Quant aux personnages akroniens que l'on rencontre, ils sont typiques du peuple barbare. Les guerriers semblent n'être que de grosses brutes. La reine se prend pour la huitième merveille du monde et considère tous les autres comme des déchets. En revanche son époux m'a l'air plus complexe, idem pour l'une des sorcières guérisseuse, mais à voir par la suite.

Si les personnages principaux ne m'ont pas convaincue, la lenteur du récit n'a pas aidé. Je considère ce premier tome comme une longue introduction. Le problème avec ce genre de tome introductif, c'est que que l'on finit vite par s'ennuyer à attendre sans cesse que les événements commencent enfin. J'ai passé mon temps à me demander quand est-ce que Lithana allait partir pour l'Akronia, car c'est quand même ce qui est mis en avant dans le résumé, mais cela n'arrive qu'à la fin. En fait, tout ce qui se déroule dans ce tome aurait pu en faire la moitié tant cela s'étire en longueur, les choses se mettant en place avec bien peu de dynamisme. Ainsi je n'ai vraiment pu entrer pleinement dans l'histoire que vers le dernier quart du récit, qui permet de terminer ce premier tome sur un bon rythme. Franchement, si cette fin n'avait pas été aussi intéressante, j'aurais abandonné là la série. Mais pour le coup, j'ai bien envie de découvrir la suite qui sera peut-être plus captivante. Espérons-le.

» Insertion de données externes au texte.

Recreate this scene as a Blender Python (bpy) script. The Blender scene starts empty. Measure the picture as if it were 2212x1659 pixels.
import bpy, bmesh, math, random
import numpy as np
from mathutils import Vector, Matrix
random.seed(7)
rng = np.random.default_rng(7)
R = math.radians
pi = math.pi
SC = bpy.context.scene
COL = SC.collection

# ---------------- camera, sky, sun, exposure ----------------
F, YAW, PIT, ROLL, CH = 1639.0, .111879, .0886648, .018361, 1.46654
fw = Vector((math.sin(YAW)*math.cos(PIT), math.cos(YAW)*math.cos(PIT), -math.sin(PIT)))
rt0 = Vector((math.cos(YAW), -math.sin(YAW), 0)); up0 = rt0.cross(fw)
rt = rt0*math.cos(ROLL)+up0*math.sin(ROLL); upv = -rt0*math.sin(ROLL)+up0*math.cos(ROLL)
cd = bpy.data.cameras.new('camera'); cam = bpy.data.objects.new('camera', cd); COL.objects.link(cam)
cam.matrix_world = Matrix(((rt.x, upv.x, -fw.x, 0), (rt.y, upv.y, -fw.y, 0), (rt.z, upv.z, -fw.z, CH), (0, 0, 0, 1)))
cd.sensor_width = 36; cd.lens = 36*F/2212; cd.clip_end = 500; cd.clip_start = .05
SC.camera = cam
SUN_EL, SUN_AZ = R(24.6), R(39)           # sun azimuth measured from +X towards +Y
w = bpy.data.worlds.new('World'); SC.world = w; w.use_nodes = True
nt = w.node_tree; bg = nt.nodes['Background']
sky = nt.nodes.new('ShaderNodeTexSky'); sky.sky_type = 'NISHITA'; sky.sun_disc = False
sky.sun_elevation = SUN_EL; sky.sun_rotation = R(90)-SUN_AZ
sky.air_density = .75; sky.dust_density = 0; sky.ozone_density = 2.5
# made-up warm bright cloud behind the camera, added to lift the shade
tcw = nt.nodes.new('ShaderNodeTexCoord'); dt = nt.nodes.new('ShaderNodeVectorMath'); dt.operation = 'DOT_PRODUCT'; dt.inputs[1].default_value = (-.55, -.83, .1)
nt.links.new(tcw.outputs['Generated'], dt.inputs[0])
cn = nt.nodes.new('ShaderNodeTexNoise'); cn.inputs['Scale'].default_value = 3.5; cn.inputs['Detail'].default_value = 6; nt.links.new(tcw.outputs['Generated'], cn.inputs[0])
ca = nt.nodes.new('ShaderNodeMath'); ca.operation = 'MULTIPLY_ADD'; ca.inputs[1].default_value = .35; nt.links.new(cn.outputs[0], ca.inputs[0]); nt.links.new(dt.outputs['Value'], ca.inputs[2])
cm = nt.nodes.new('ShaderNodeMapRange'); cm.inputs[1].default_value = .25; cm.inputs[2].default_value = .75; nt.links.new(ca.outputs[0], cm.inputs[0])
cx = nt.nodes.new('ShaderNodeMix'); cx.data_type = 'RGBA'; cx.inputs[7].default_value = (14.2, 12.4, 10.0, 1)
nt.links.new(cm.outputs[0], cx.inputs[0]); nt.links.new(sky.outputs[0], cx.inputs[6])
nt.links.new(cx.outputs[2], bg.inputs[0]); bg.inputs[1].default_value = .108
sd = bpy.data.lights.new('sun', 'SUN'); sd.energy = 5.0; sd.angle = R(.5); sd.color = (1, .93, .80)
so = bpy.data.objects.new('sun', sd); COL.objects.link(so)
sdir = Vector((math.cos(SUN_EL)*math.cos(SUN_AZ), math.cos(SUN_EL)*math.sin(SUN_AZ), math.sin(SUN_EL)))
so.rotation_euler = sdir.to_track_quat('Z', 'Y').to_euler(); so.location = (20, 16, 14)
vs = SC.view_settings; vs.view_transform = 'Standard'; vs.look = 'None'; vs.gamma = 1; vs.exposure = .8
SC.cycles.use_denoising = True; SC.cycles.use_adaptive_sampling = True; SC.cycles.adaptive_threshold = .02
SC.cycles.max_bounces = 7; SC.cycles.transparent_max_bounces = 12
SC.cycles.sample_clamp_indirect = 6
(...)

Petit point également sur l'écriture de l'autrice. L.A. Braun est correctrice et applique apparemment à la lettre les nouvelles règles orthographiques de la réforme de 2016. Notamment celle de l'accent circonflexe : cet accent n'est plus obligatoire sur les "i" et les "u", sauf si cela permet de distinguer le sens du mot (sur et sûr, par exemple). Autant j'ai l'habitude de voir le "i" sans son accent, autant cela m'a fait vraiment bizarre de voir cela avec le "u" : bruler, gout, etc. J'ai tellement l'habitude de les voir écrits avec l'accent (brûler, goût) que cela m'a perturbée dans ma lecture. C'est la première fois que je lis un roman qui applique cette règle-ci.
Bon ça c'est juste moi qui chipote, car à part cela, aucune faute de décelée, et la plume de l'autrice reste plutôt fluide.


En bref...
Le Sang et la guerre, premier tome de la série Le Crépuscule des 5 Piliers, sert surtout d'introduction à un univers bien travaillé, quoiqu'assez classique, mais dont le récit traîne malheureusement en longueur. Les personnages, sauf quelques exceptions, sont peu convaincants, et les événements peinent à survenir, s'enlisant dans un rythme particulièrement lent, hormis les derniers chapitres qui offrent des rebondissements intrigants promettant alors une suite peut-être plus captivante. Finalement, c'est l'univers riche et complexe qui fait l'intérêt de ce premier tome, l'autrice ayant créé un calendrier, un vocabulaire, des religions étroitement liées et des sociétés, spécifiquement pour son histoire, le tout avec cohérence.
Si je reste très mitigée sur ce premier tome qui m'a plutôt ennuyée, la fin m'a rendu espoir et enthousiasme quant à la suite.